Le surgissement de l’intelligence artificielle dans nos routines quotidiennes est un événement probablement sans précédent dans l’histoire moderne de nos sociétés. La fulgurance de ses déclinaisons pratiques, depuis la gestion des transports, l’optimisation de l’agriculture, la génération d’images, de textes et de musiques jusqu’à la synthèse et l’imitation de textes littéraires -cette infinité d’applications des plus dérisoires aux plus déroutantes- nous fascine et nous déroute chaque jour davantage.
Comme une vague qui n’en finit pas de grossir, toutes les interactions avec le monde que nous habitons semblent désormais pouvoir passer par le filtre de ces réseaux de neurones qui accélèrent notre vie, étendent nos perceptions, se substituent à notre mémoire, déterminent nos goûts futurs et censurent nos propos dans les «places publiques» que sont les réseaux sociaux. L’IA est devenu notre inconscient et notre surmoi. Presque innocemment, les téléphones que nous collons contre nos corps nous connaissent, désormais, mieux que quiconque et surtout, mieux que nous-mêmes.

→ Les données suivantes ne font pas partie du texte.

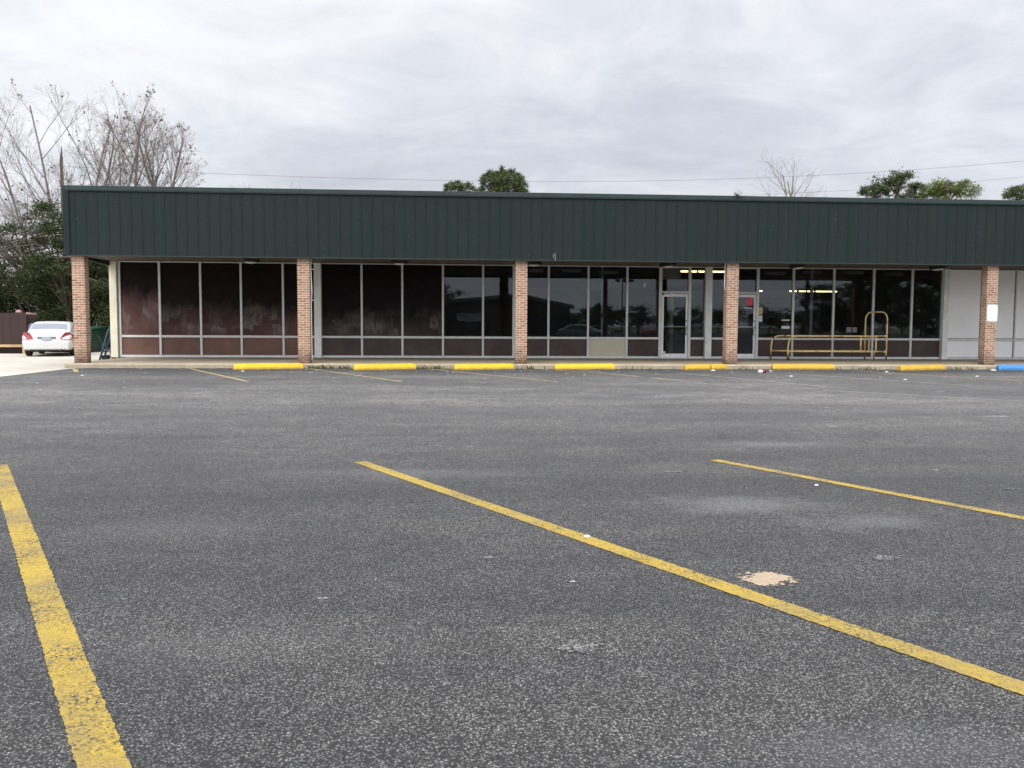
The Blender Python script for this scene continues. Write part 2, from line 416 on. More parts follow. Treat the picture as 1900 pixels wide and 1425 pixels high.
# sidewalk slab with separate joints and a rough edged kerb face
b = MB()
rj = R(5); x = -10.85; k = 0
while x < 32:
    x2 = min(32, x + 3.05)
    b.box(x+.006, x2-.006, 25.13, 29.60, -.02, WZ)
    x = x2
struct(b.build('sidewalk', MAT['concrete_walk'], bevel=.006))
b = MB(); prev = None; pts = []
x = -10.9
while x <= 32.01:
    dz = noise.noise((x*1.7, 3, 0))*.012; dy = noise.noise((x*2.3, 9, 1))*.02
    pts.append((x, 24.95+dy, WZ-.004+dz*.6)); x += .12
rings = [[(x,y,-.03),(x,y,z-.03),(x,y+.03,z),(x,25.125,z+.002),(x,25.125,-.03)] for x,y,z in pts]
b.loft(rings); struct(b.build('curb', MAT['kerb_paint']))
b = MB()
rr = R(12)
for i in range(130):       # crumbled dark joint between kerb and asphalt
    cx = -10.5 + rr.random()*30; w = .1+rr.random()*.5; d=.03+rr.random()*.07
    b.face([(cx,24.93,.007),(cx+w*.3,24.93-d,.007),(cx+w*.8,24.93-d*.7,.007),(cx+w,24.93,.007)])
o = b.build('curb_dirt', simple('dirt_dark', (.05,.042,.03), .95, .4, 8), fixn=False); tag(o, 'dark dirt gathered along the foot of the curb', 'dirt', kind='stuff')

# painted stall lines on the asphalt (strips 4 mm up, ragged edges)
def strip(a, c, w0, w1, mat, label, seed, name='parking_line', cat='painted line', group='painted parking lines', z=.0035, rag=.004):
    a = Vector((*a,0)); c = Vector((*c,0)); d = (c-a); L = d.length; d.normalize(); nrm = Vector((-d.y,d.x,0)); m = max(4,int(L/.018)); rs = R(seed)
    b = MB(); left=[]; right=[]
    for i in range(m+1):
        s = L*i/m; w = w0+(w1-w0)*i/m
        left.append(a+d*s+nrm*(w/2+rs.uniform(-rag,rag))+Vector((0,0,z))); right.append(a+d*s-nrm*(w/2+rs.uniform(-rag,rag))+Vector((0,0,z)))
    for i in range(m): b.face([right[i],right[i+1],left[i+1],left[i]])
    o = b.build(name, mat, fixn=False); tag(o, label, cat, group); return o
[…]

Cette révolution a pour conséquence de déposséder les artistes du geste créateur. Quand les images les plus surréalistes peuvent être créées instantanément, que des albums entiers ou des courts-métrages se générent en quelques clics, c’est bien notre perception de l’ « acte créateur » lui-même qui est remis en question. Qui crée finalement? Celui qui écrit quelques lignes de prompt, ou l’algorithme qui y répond?